▶ What is expected: Each line of the material below should be reproduced exactly.

▶ Collected material:
== == ==

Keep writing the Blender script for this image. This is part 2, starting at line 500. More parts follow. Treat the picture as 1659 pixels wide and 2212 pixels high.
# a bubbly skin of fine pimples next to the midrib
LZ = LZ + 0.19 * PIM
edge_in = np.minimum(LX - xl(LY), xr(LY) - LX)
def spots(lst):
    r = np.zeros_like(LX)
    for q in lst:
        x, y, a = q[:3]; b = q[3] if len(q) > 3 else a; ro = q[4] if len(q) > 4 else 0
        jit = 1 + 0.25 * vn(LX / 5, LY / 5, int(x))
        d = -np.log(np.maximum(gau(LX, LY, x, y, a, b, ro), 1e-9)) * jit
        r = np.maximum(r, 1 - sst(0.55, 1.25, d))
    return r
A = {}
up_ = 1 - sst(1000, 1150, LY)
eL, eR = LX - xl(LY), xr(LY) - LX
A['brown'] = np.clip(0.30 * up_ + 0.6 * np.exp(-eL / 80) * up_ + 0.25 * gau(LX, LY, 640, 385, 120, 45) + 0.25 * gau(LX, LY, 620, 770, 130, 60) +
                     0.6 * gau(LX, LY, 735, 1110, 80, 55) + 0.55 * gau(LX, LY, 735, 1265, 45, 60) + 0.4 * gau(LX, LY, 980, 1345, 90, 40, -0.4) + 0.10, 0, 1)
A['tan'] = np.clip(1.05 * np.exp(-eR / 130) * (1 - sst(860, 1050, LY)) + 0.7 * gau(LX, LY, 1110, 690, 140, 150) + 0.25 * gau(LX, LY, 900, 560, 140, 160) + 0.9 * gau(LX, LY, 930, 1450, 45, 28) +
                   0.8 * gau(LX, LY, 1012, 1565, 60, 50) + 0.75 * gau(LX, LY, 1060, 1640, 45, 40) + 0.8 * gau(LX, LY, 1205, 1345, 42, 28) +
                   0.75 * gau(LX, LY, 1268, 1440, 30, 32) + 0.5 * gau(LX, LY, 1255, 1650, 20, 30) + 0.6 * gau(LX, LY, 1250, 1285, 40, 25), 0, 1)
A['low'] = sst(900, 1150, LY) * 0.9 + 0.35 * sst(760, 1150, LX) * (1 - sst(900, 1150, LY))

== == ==

▶ Output for this exercise:
Keep writing the Blender script for this image. This is part 2, starting at line 500. More parts follow. Treat the picture as 1659 pixels wide and 2212 pixels high.
# a bubbly skin of fine pimples next to the midrib
LZ = LZ + 0.19 * PIM
edge_in = np.minimum(LX - xl(LY), xr(LY) - LX)
def spots(lst):
    r = np.zeros_like(LX)
    for q in lst:
        x, y, a = q[:3]; b = q[3] if len(q) > 3 else a; ro = q[4] if len(q) > 4 else 0
        jit = 1 + 0.25 * vn(LX / 5, LY / 5, int(x))
        d = -np.log(np.maximum(gau(LX, LY, x, y, a, b, ro), 1e-9)) * jit
        r = np.maximum(r, 1 - sst(0.55, 1.25, d))
    return r
A = {}
up_ = 1 - sst(1000, 1150, LY)
eL, eR = LX - xl(LY), xr(LY) - LX
A['brown'] = np.clip(0.30 * up_ + 0.6 * np.exp(-eL / 80) * up_ + 0.25 * gau(LX, LY, 640, 385, 120, 45) + 0.25 * gau(LX, LY, 620, 770, 130, 60) +
                     0.6 * gau(LX, LY, 735, 1110, 80, 55) + 0.55 * gau(LX, LY, 735, 1265, 45, 60) + 0.4 * gau(LX, LY, 980, 1345, 90, 40, -0.4) + 0.10, 0, 1)
A['tan'] = np.clip(1.05 * np.exp(-eR / 130) * (1 - sst(860, 1050, LY)) + 0.7 * gau(LX, LY, 1110, 690, 140, 150) + 0.25 * gau(LX, LY, 900, 560, 140, 160) + 0.9 * gau(LX, LY, 930, 1450, 45, 28) +
                   0.8 * gau(LX, LY, 1012, 1565, 60, 50) + 0.75 * gau(LX, LY, 1060, 1640, 45, 40) + 0.8 * gau(LX, LY, 1205, 1345, 42, 28) +
                   0.75 * gau(LX, LY, 1268, 1440, 30, 32) + 0.5 * gau(LX, LY, 1255, 1650, 20, 30) + 0.6 * gau(LX, LY, 1250, 1285, 40, 25), 0, 1)
A['low'] = sst(900, 1150, LY) * 0.9 + 0.35 * sst(760, 1150, LX) * (1 - sst(900, 1150, LY))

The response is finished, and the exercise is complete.